This talk is geared towards Infrastructure and system engineers who are interested in learning about structuring a large monorepo codebase, consisting of multiple micro services that share many dependencies. This talk will introduce Pants as a build system for such large monolithic codebase and how it ties with today’s container ecosystem principles.
Pants was developed at Twitter as the need grew for developers to be able to build large code bases, really fast. A simple way to speed up code builds is to split the code into hundreds of small repositories (with a one-to-one mapping between each micro service and its repository). But that solution does not scale as you end up with hundreds of non-standard repositories with shared code and dependency management issues. A large unified codebase promotes better engineering collaboration. Pants was developed as a build system for such large codebases.

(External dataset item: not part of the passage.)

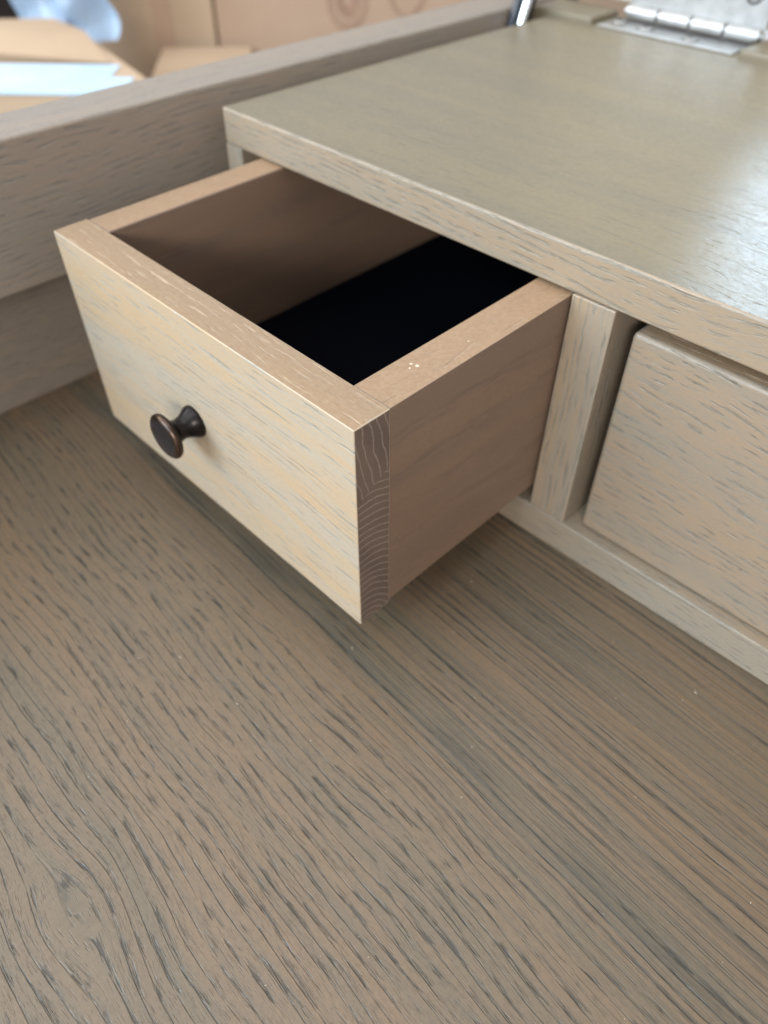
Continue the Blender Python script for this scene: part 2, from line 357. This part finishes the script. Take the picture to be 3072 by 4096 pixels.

In web companies of all sorts and sizes, Python is a popular choice for writing infrastructure/operations scripts as well as large scale web projects. I have worked at two companies, Twitter and Viki, where Python is a core language for Infrastructure, used for automation, job scheduling, deployments, infrastructure provisioning and operational dashboards. Across both companies, we have been using Pants as a build system for our Python projects.
With the rise of the container ecosystems, the importance of strong build systems has increased even more. Golang with its statically linked binaries is a beautiful example of “drop your binary into a container and run”. Pants introduces a similar concept of packaging the dependencies along with the target for python projects. It can run your tests and build standalone python executables called PEX files. It gives benefits similar to a virtualenv and can even give you a REPL for your python project. All of this is helpful as we ship python executables in our Docker containers, which is used in both development and production environments.
There are other python build systems as well such as Bazel, http://bazel.io/docs/be/python.html and Buck https://buckbuild.com/ with all of them providing almost similar benefits. The goal is to encourage the usage of a build system to ensure standardisation and increased productivity of the development team.
The talk will include a quick overview of the Pants command line as well as how we can ship a simple Flask application, which has multiple library dependencies as a Python executable inside a Docker container.